Many miles away on the far side of an immense gulf of air the Mediterranean is visibly frittering its time away, lying glazed and inert in its bed at two o'clock in the afternoon like a teenager who has been out clubbing all night.(p.4)The louche and misanthropic Gerald Samper, iconoclastic gourmet cook and ghost-writer to illiterate stars of sport and stage, is living in dread of his imminent fortieth birthday. It's time he moved up in the world, and Samper has high hopes of collaborating on the biography of conductor Max Christ, who just happens to be the brother-in-law of a rather charming oceanographer of Samper's acquaintance.
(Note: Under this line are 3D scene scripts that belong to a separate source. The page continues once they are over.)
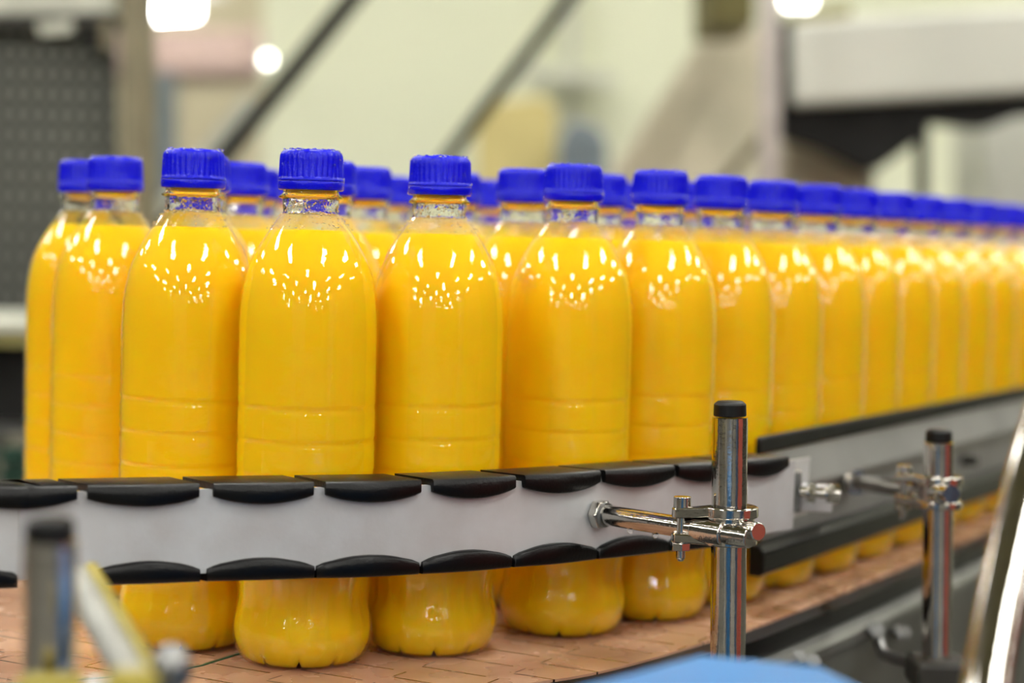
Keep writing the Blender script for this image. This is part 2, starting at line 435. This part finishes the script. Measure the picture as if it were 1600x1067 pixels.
tail = [(.2540, 1.2795), (.2875, 1.3366), (.3209, 1.3937), (.3544, 1.4508), (.3879, 1.5079), (.4214, 1.5650), (.4549, 1.6221), (.4884, 1.6792), (.5219, 1.7363)]
for q, o_ in zip(tail, ORD):
    FRONT.append(((q[0] - .0020, q[1] + .0012), 'blurred outer row juice bottle, %s right of the steel post with the clamp' % o_, 'row'))
BACK = [
    ((-.2446, 1.0853), 'leftmost juice bottle of all, half hidden by its right neighbour'),
    ((-.1605, .9722), 'juice bottle whose cap peeks out right of the third bottle from the left'),
    ((-.1522, 1.0554), 'blurred capped bottle in the gap left of the nearest bottle'),
    ((-.1495, 1.2391), 'far blurred bottle whose cap just shows at the left edge of the nearest bottle cap'),
    ((-.0985, .9945), 'bottle directly behind the nearest bottle, only a sliver of cap showing'),
    ((-.0849, 1.0718), 'blurred bottle in the gap between the two nearest front bottles'),
    ((-.0805, 1.2262), 'far small cap left of the second sharp front bottle'),
    ((-.0351, 1.1252), 'blurred bottle whose cap shows just right of the fourth front bottle cap'),
    ((-.0150, 1.2492), 'far blurred cap between the two middle front bottles, left of a nearer second row cap'),
    ((.0040, 1.0327), 'second row bottle touching left of the front bottle above the hex nut'),
    ((.0481, 1.0825), 'second row bottle right behind the front bottle above the hex nut'),
    ((.0759, 1.2304), 'far bottle sliver left of the front bottle beside the steel post'),
    ((.1031, 1.1697), 'second row bottle sliver behind the bottle at the steel post')]
a0 = Vector((.1095, 1.0332)); dd = Vector((.506, .8626)); nn = Vector((-.8626, .506))
placed = [Vector(q[0]) for q in FRONT] + [Vector(q[0]) for q in BACK]
FILLB = []
for r_ in range(1, 6):
    for k in range(-12, 16):
        q = a0 + nn * .058 * r_ + dd * (.0667 * (k + .5 * (r_ % 2)))
        if q.y < .95 or q.y > 1.85: continue
        px = proj((q.x, q.y, .2348))[0]
        if px < 300 or px > 1650: continue
        if min((q - p).length for p in placed) < .0662: continue
        FILLB.append(q); placed.append(q)
rb = random.Random(3); used = False
def place(q, label, group, drops=0):
    global used
    o = proto if not used else copy_tree(proto)
    used = True
    o.location = (q[0], q[1], .0001); o.rotation_euler = (rb.uniform(-.002, .002), rb.uniform(-.002, .002), rb.uniform(0, 6.28))
    tag(o, label, 'bottle', group); return o
made = []
for q, lb, g in FRONT: made.append(place(q, lb, 'orange juice bottles on the conveyor'))
for q, lb in BACK: made.append(place(q, lb, 'orange juice bottles on the conveyor'))
for q in FILLB: place(q, 'blue capped juice bottle hidden deep in the crowd on the conveyor', 'juice bottles deep in the crowd')
for i, n in ((1, 170), (2, 190), (3, 170), (0, 80), (4, 120), (5, 90), (6, 60), (7, 40)):
    o = made[i]; cp = [c for c in o.children if c.name.startswith('screw_cap')][0]
    droplets(n, i, o, cp)

# ------------------------------------------------------------------ conveyor
edge_pts = [(-.60, .665), (-.40, .69), (-.26, .72), (-.16, .75), (-.08, .782), (-.02, .817), (.03, .850), (.0644, .887), (.1, .935), (.1239, .9663), (.211, 1.1112), (.3607, 1.3732), (.86, 2.238)]
edge = spline(edge_pts, .012)
inner_pts = [Vector((.40, 2.5)), Vector((-.12, 1.62)), Vector((-.30, 1.32)), Vector((-.42, 1.16)), Vector((-.62, 1.10))]
conv = thing('conveyor', (.1, 1.1, 0), 'conveyor with wet pink brown plate chain under the juice bottles', 'conveyor')
top = [(p.x, p.y, 0) for p in edge] + [(p.x, p.y, 0) for p in inner_pts]
MB().prism([(x, y, -.006) for x, y, z in top], (0, 0, .006)).build('plate_chain', 'belt', conv)
en = normals(edge)
MB().sweep(en, lambda i: [(.0005, -.001), (.009, -.003), (.009, -.013), (-.02, -.013), (-.02, -.0062), (.0005, -.0062)]).build('wear_strip', 'black', conv)
MB().sweep(en, lambda i: [(.002, -.0135), (.0095, -.0135), (.0150, -.0145), (.0180, -.0175), (.0190, -.0220), (.0165, -.0240), (.0150, -.15), (.002, -.15)]).build('side_frame', 'framem', conv, 30)
gs = spline([(-.24, .80), (-.19, .818), (-.1439, .8455), (-.1243, .8784), (-.06, .99), (.1, 1.26)], .012)
MB().sweep(normals(gs), lambda i: [(0, .0004), (.0016, .0004), (.0016, -.004), (0, -.004)]).build('centre_strip', 'green', conv)
lg = MB()
for x, y in ((-.42, .78), (.18, 1.22), (.62, 2.0), (-.38, 1.1), (.2, 2.0)):
    MB().box((x, y, (ZF - .15) / 2), (.05, .05, -ZF - .15)).build('leg', 'framem', conv, bevel=.004)
MB().prism([(x, y, -.15) for x, y, z in top], (0, 0, .02)).build('bed_plate', 'framem', conv)
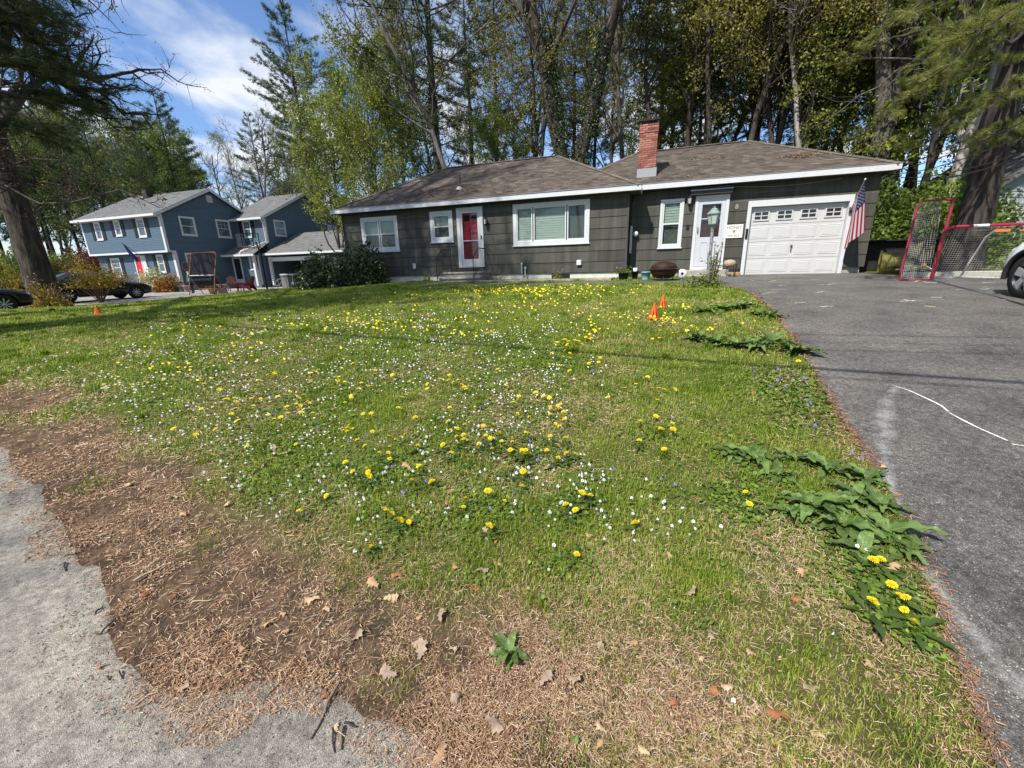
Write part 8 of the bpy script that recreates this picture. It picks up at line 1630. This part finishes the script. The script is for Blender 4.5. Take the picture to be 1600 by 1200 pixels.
# twigs ---------------------------------------------------------
TW = [mat('twig_grey', (.20, .155, .115), .9, var=.3, scale=30, bump=.5), mat('twig_dark', (.05, .038, .03), .9, var=.3, scale=30), mat('twig_pale', (.42, .33, .22), .9, var=.2, scale=30)]
for k, (x0, y0, x1, y1, r, c, lb) in enumerate(((210, 912, 258, 885, .0055, 2, 'pale thick broken stick lying on the needle litter near the road'), (528, 1072, 486, 1158, .0048, 0, 'long straight brown stick at the ragged road edge'), (560, 996, 618, 994, .0022, 1, 'thin dark twig in the middle of the dirt'), (150, 962, 162, 950, .004, 1, 'short dark stick end at the road edge'), (160, 993, 182, 968, .0035, 1, 'dark stick just below the short one at the road edge'),
        (233, 985, 252, 955, .003, 1, 'thin dark twig on the litter left of centre'), (268, 950, 280, 925, .003, 1, 'thin upright-lying dark twig in the litter'), (300, 944, 332, 940, .003, 2, 'pale splinter lying on the litter'), (335, 1000, 352, 980, .0025, 1, 'small dark twig on the bare soil'), (412, 1100, 438, 1070, .0022, 1, 'thin dark twig at the road edge'), (410, 1058, 422, 1037, .0018, 1, 'tiny dark twig on the dusty soil'),
        (520, 1142, 522, 1182, .003, 1, 'dark curved twig lying on the road asphalt'), (535, 1140, 532, 1176, .005, 0, 'short thick brown stick on the road asphalt'), (540, 1134, 558, 1140, .004, 1, 'short dark stick piece above the thick brown one'), (102, 882, 104, 894, .004, 1, 'tiny dark curled twig alone on the road'), (350, 755, 390, 748, .003, 1, 'dark twig lying at the edge of the grass'), (288, 868, 305, 858, .003, 2, 'pale twig above the thick broken stick'),
        (188, 1052, 192, 1064, .003, 1, 'small curled dark twig on the road edge'), (170, 1060, 172, 1066, .003, 1, 'smallest dark twig on the road edge'), (680, 820, 700, 850, .002, 0, 'thin brown twig in the near grass'))):
    A, B = at(x0, y0), at(x1, y1); d = B-A; L_ = np.linalg.norm(d); n = 6; Q = [A+d*i/n+np.array([random.gauss(0, .04)*L_*.5, random.gauss(0, .04)*L_*.5, 0]) for i in range(n+1)]
    c0 = A.copy(); Q = [(q-c0)+np.array([0, 0, r+.010+.004*math.sin(i)]) for i, q in enumerate(Q)]; mb = MB(); mb.tube(Q, [r, r*1.05, r*.95, r, r*.85, r*.8, r*.6], 7)
    if k % 3 == 0 and L_ > .1: q = Q[3]; mb.tube([q, q+np.array([d[1], -d[0], 0])*.16+np.array([0, 0, .01])+d*.1], [r*.6, r*.3], 5)
    o = mb.build('stick' if r > .0035 else 'twig', TW[c]); o.location = tuple(c0); tag(o, lb, 'stick')
n = 9000; P = sample(n, barew, seed=61, dpow=1.6); n = len(P); s = rng.uniform(.0015, .0055, n)[:, None]; P[:, 2] += .004; tet = np.array([[1, 0, -.4], [-.5, .87, -.4], [-.5, -.87, -.4], [0, 0, .7]])
V = (P[:, None, :]+tet[None]*s[:, :, None]*rng.uniform(.6, 1.4, (n, 4, 1))).reshape(-1, 3); b = (np.arange(n)*4)[:, None]
tag(put('soil_crumbs', np_mesh('soil_crumbs', V, np.concatenate([b+np.array([q]) for q in ([0, 1, 3], [1, 2, 3], [2, 0, 3])]), mat('soil_crumb', (.1, .07, .05), .95, tone_cols=[(.035, .026, .02), (.12, .085, .06), (.26, .19, .14)]), tone=np.tile(rng.random(n)**1.5, 3))), kind='stuff')
# small gravel on the road edge and grit on the drive
n = 2600; x = rng.uniform(-4.6, .2, n); y = road_y(x)-np.abs(rng.normal(0, .16, n)); P = np.column_stack([x, y, ground(x, y)+.009]); Fv = rng.normal(size=(n, 3)); s = rng.uniform(.0015, .0045, n)[:, None]
tet = np.array([[1, 0, -.4], [-.5, .87, -.4], [-.5, -.87, -.4], [0, 0, .7]]); V = (P[:, None, :]+tet[None]*s[:, :, None]*rng.uniform(.7, 1.3, (n, 4, 1))).reshape(-1, 3); b = (np.arange(n)*4)[:, None]
GRV = mat('road_grit', (.22, .19, .16), .9, tone_cols=[(.05, .04, .035), (.2, .17, .14), (.42, .38, .33)]); tag(put('road_grit', np_mesh('road_grit', V, np.concatenate([b+np.array([q]) for q in ([0, 1, 3], [1, 2, 3], [2, 0, 3])]), GRV, tone=np.tile(rng.random(n), 3))), kind='stuff')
Meanwhile, he's stewing gently in his vine-shrouded Tuscan eyrie, sipping Prosecco and wondering whether he'll ever complete his biography of plucky amputee yachtswoman Millie Cleat. Wondering, too, whatever can have happened to his exotic and aggravating neighbour Marta, who's apparently vanished off the face of the earth. And wondering if his sixty-day supply of ProWang's PowRTabs (bought on the Internet, of course) might possibly be doing more harm than good.
I feared Tom Sharpe territory, but Gerald Samper is a delight: endlessly inventive in the kitchen ('Death Roe', a 'sable meal for a discoloured mood' that marries cod roe, black rice, squid ink and nutmeg); creatively vindictive (Millie Cleat is forcibly united with her spiritual side as a result of screwing up an oceanographic experiment off the Canaries); utterly unreliable as a narrator, but with sufficient charm to make up for any lapses in, well, the actualité. Also, absolutely hilarious -- in that very English way that's seasoned with embarrassment and a soupçon of disgust. Am now keen to read Hamilton-Paterson's other novels.